Will the recent negative trend continue leading up to its next earnings release, or is ESV due for a breakout? Before we dive into how investors and analysts have reacted as of late, let's take a quick look at its most recent earnings report in order to get a better handle on the important drivers.

Fourth-Quarter 2017 Results

Ensco plc reported fourth-quarter 2017 loss of 23 cents a share (excluding one-time items), which was narrower than the Zacks Consensus Estimate of a loss of 26 cents. However, the figure compared unfavorably with earnings of 9 cents in the year-earlier quarter. The decline was mainly attributable to lower dayrates of the floater and jackups as well as higher expenses.
 
Total revenues were $454.2 million, down from $504.6 million in the year-ago quarter. The top line beat the Zacks Consensus Estimate of $452.25 million.
 
Full-year 2017 loss of 66 cents per share was wider than the Zacks Consensus Estimate of a loss of 50 cents. The company reported earnings of $1.59 per share in 2016.
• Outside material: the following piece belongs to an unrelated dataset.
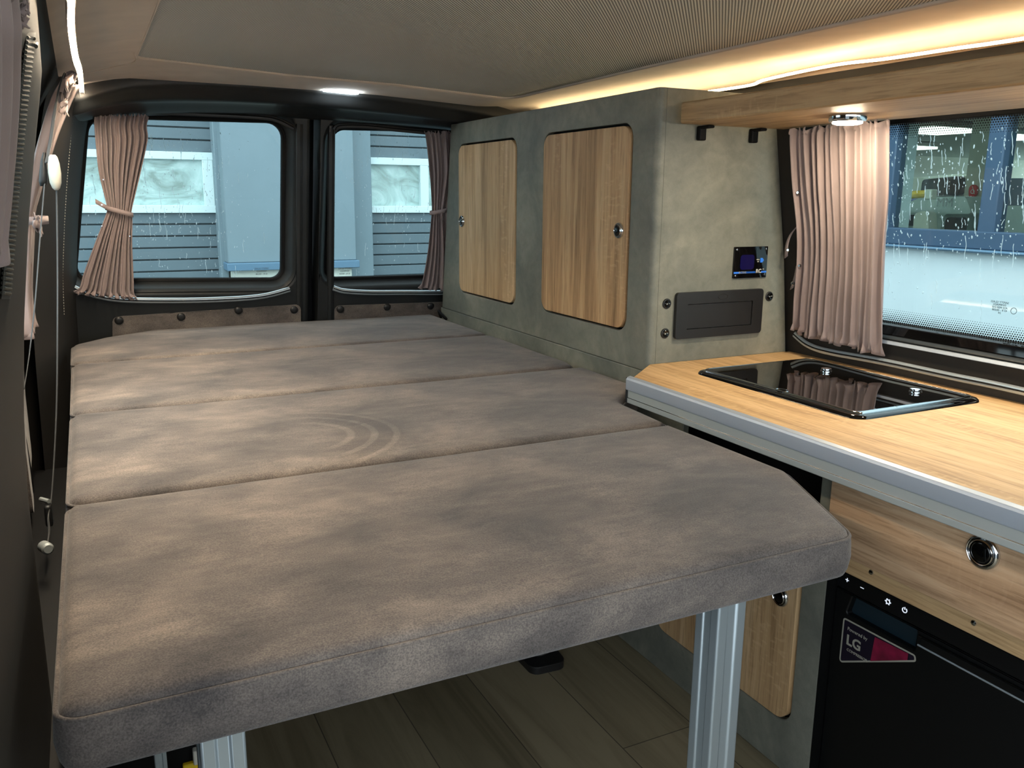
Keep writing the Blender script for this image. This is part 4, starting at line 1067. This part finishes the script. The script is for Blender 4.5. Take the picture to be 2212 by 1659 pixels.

Total revenues in 2017 fell to $1,843 million from $2,776.4 million in 2016. However, the figure surpassed the Zacks Consensus Estimate of $1,840 million.

Segmental Performance

Floaters: Revenues in the segment totaled $303 million and were flat year over year. This was caused by fewer rig operating days, which had led to a fall in the average day rate to $306,937 from $358,405 a year ago. Reported utilization was 44%, unchanged from the prior-year quarter. Floater contract drilling expenses increased nearly 27.5% to $193 million from $151.4 million in fourth-quarter 2016.

Jackups: Revenues at this segment declined 26.5% to $137 million from $186.5 million in the year-ago quarter. The downside mainly stemmed from fewer rig operating days for several jackups and a decline in the average day rate to $76,037 from $101,252. Reported utilization was unchanged at 54% from the year-ago quarter. Contract drilling expenses inched up 1% year over year to $128 million in the fourth quarter.

Other: Revenues of $15 million were flat year over year. Contract drilling expenses increased to $13 million from $10.8 million in the prior-year quarter.

Costs and Expenses

Depreciation expenses were $119.5 million compared with $110.2 million in fourth-quarter 2016. The increase was mainly due to the addition of Atwood rigs to its fleet. General and administrative expenses increased to $70.9 million from $24.7 million in the year-ago quarter.
 
Balance Sheet and Capex

At the end of the fourth quarter, Ensco had $445.4 million in cash and cash equivalents. Long-term debt was $4,750.7 million, with debt-to-capitalization ratio of 35.2% compared with 37.4% in the year-ago quarter.

How Have Estimates Been Moving Since Then?

In the past month, investors have witnessed a downward trend in fresh estimate. There has been one revision higher for the current quarter compared to three lower. In the past month, the consensus estimate has shifted by 20.4% due to these changes.

Ensco plc Price and Consensus

VGM Scores

At this time, ESV has a poor Growth Score of F, however its Momentum is doing a lot better with a C. Charting a somewhat similar path, the stock was allocated a grade of B on the value side, putting it in the second quintile for this investment strategy.

Overall, the stock has an aggregate VGM Score of D. If you aren't focused on one strategy, this score is the one you should be interested in.

Our style scores indicate that the stock is more suitable for value investors than momentum investors.

Outlook

Estimates have been broadly trending downward for the stock and the magnitude of these revisions indicates a downward shift. Notably, ESV has a Zacks Rank #3 (Hold). We expect an in-line return from the stock in the next few months.